**Given request**
Write out the whole of the material exactly.
—————
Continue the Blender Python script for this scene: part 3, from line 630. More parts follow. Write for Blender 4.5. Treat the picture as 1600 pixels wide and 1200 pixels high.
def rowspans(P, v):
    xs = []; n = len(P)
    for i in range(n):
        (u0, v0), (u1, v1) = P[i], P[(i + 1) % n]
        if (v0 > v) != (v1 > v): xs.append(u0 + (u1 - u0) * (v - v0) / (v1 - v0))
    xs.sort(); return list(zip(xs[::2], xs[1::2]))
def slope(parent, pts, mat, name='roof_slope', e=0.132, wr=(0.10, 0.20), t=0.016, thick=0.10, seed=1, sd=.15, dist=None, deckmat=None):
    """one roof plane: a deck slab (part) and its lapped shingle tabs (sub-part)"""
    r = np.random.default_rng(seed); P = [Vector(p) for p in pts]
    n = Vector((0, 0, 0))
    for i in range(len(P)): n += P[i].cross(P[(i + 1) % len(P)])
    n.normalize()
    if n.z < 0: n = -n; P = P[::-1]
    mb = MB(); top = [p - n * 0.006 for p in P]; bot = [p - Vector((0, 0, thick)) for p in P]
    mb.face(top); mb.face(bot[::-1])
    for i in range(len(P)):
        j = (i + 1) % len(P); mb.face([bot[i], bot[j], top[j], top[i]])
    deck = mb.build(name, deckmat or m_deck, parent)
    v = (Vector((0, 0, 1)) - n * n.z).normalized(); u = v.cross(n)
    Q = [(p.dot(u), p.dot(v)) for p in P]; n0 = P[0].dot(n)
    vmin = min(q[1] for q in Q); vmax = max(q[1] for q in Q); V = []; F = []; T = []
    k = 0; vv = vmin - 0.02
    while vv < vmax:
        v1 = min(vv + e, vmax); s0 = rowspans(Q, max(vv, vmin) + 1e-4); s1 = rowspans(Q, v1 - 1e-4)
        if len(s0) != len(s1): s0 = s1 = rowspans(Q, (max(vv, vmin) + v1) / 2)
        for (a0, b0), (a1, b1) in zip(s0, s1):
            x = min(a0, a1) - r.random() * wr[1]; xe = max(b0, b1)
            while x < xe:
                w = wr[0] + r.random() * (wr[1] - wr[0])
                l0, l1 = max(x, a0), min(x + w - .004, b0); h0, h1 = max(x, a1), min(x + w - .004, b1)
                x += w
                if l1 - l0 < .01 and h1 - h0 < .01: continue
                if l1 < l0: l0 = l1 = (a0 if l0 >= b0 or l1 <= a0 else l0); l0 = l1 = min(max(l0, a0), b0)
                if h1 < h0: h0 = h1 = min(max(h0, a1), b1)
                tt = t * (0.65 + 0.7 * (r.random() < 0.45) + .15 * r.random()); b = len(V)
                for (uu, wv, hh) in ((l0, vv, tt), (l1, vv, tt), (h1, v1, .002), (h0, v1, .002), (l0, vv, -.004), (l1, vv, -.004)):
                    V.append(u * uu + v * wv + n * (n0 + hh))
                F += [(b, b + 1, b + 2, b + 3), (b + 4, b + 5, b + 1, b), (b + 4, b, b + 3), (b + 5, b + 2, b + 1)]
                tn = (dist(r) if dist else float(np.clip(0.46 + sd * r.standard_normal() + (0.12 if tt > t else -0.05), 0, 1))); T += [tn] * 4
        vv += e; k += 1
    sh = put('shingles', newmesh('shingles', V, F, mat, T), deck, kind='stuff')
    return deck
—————
**Solution to this exercise**
Continue the Blender Python script for this scene: part 3, from line 630. More parts follow. Write for Blender 4.5. Treat the picture as 1600 pixels wide and 1200 pixels high.
def rowspans(P, v):
    xs = []; n = len(P)
    for i in range(n):
        (u0, v0), (u1, v1) = P[i], P[(i + 1) % n]
        if (v0 > v) != (v1 > v): xs.append(u0 + (u1 - u0) * (v - v0) / (v1 - v0))
    xs.sort(); return list(zip(xs[::2], xs[1::2]))
def slope(parent, pts, mat, name='roof_slope', e=0.132, wr=(0.10, 0.20), t=0.016, thick=0.10, seed=1, sd=.15, dist=None, deckmat=None):
    """one roof plane: a deck slab (part) and its lapped shingle tabs (sub-part)"""
    r = np.random.default_rng(seed); P = [Vector(p) for p in pts]
    n = Vector((0, 0, 0))
    for i in range(len(P)): n += P[i].cross(P[(i + 1) % len(P)])
    n.normalize()
    if n.z < 0: n = -n; P = P[::-1]
    mb = MB(); top = [p - n * 0.006 for p in P]; bot = [p - Vector((0, 0, thick)) for p in P]
    mb.face(top); mb.face(bot[::-1])
    for i in range(len(P)):
        j = (i + 1) % len(P); mb.face([bot[i], bot[j], top[j], top[i]])
    deck = mb.build(name, deckmat or m_deck, parent)
    v = (Vector((0, 0, 1)) - n * n.z).normalized(); u = v.cross(n)
    Q = [(p.dot(u), p.dot(v)) for p in P]; n0 = P[0].dot(n)
    vmin = min(q[1] for q in Q); vmax = max(q[1] for q in Q); V = []; F = []; T = []
    k = 0; vv = vmin - 0.02
    while vv < vmax:
        v1 = min(vv + e, vmax); s0 = rowspans(Q, max(vv, vmin) + 1e-4); s1 = rowspans(Q, v1 - 1e-4)
        if len(s0) != len(s1): s0 = s1 = rowspans(Q, (max(vv, vmin) + v1) / 2)
        for (a0, b0), (a1, b1) in zip(s0, s1):
            x = min(a0, a1) - r.random() * wr[1]; xe = max(b0, b1)
            while x < xe:
                w = wr[0] + r.random() * (wr[1] - wr[0])
                l0, l1 = max(x, a0), min(x + w - .004, b0); h0, h1 = max(x, a1), min(x + w - .004, b1)
                x += w
                if l1 - l0 < .01 and h1 - h0 < .01: continue
                if l1 < l0: l0 = l1 = (a0 if l0 >= b0 or l1 <= a0 else l0); l0 = l1 = min(max(l0, a0), b0)
                if h1 < h0: h0 = h1 = min(max(h0, a1), b1)
                tt = t * (0.65 + 0.7 * (r.random() < 0.45) + .15 * r.random()); b = len(V)
                for (uu, wv, hh) in ((l0, vv, tt), (l1, vv, tt), (h1, v1, .002), (h0, v1, .002), (l0, vv, -.004), (l1, vv, -.004)):
                    V.append(u * uu + v * wv + n * (n0 + hh))
                F += [(b, b + 1, b + 2, b + 3), (b + 4, b + 5, b + 1, b), (b + 4, b, b + 3), (b + 5, b + 2, b + 1)]
                tn = (dist(r) if dist else float(np.clip(0.46 + sd * r.standard_normal() + (0.12 if tt > t else -0.05), 0, 1))); T += [tn] * 4
        vv += e; k += 1
    sh = put('shingles', newmesh('shingles', V, F, mat, T), deck, kind='stuff')
    return deck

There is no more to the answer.